Intervenção, liberdade e as garantias para fugir das' exceções'
Marcelo Moreira
Decretação de intervenção militar, ainda que localizada, é uma medida de exceção. E o senso comum diz que situações excepcionais precisam ser tratadas com medidas de exceção.
Esse tipo de discurso soa como música para pessoas que têm pouco apreço pela democracia e pelo diálogo. A intervenção no Rio de Janeiro, decidida de forma veloz e sem qualquer tipo de análise aprofundada, gerou apreensão e euforia.
A apreensão é mais do que justificada, pois agride a lógica e o bom senso, para não dizer que não está caracterizada uma situação de total falta de controle.
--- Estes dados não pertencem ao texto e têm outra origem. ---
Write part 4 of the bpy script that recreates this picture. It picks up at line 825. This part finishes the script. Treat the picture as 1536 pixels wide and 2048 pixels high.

Reportagens interessantes realizadas pelos mais diversos veículos explicitaram mais de uma vez que a situação do Rio já esteve muito, mas muito pior no final dos anos 80 e no final dos anos 90. Intervenção na segurança pública com tropas do Exército?
Para aqueles que ficaram eufóricos com a medida – nas redes sociais explodiram os pedidos para que tal medida seja estendida ao país inteiro (!!!!) -, "finalmente o mundo vai entrar nos trilhos, com as medidas necessárias para combater a bandidagem e acabar com a corrupção" (é sério, teve um imbecil que escreveu isso no Facebook).
Uma intervenção militar na segurança pública é uma medida tão extrema, mas tão extrema, tão excepcional, que geralmente só é utilizada em casos gravíssimos de destruição institucional, como guerra civil ou contra outros Estados, ou falência completa do poder público – financeira e politicamente.
Com o prefeito evangélico passeando no Carnaval e o governador sumido, a administração da cidade e do Estado do Rio de Janeiro não ficaram muito diferentes do que quando os dois dizem que estão trabalhando – dois locais abandonados, mal administrados e ineficientes na gestão pública e no combate à corrupção. O que justifica a medida asquerosa tomada pelo abjeto governo Michel Temer?
Com popularidade próxima de zero e dificuldades políticas imensas no Congresso e no dia a dia para aprovar até mesmo a compra de sabonete, o presidente da República deu um tiro no pé ao utilizar politicamente uma medida de exceção para desviar o foco de sua incompetência.
Se Temer tentou criar um fato para amenizar as críticas e problemas do projeto da reforma da Previdência, errou completamente. Aprofundou o fosso entre seu governo e o povo e acentuou a polarização que ameaça incinerar a claudicante democracia brasileira.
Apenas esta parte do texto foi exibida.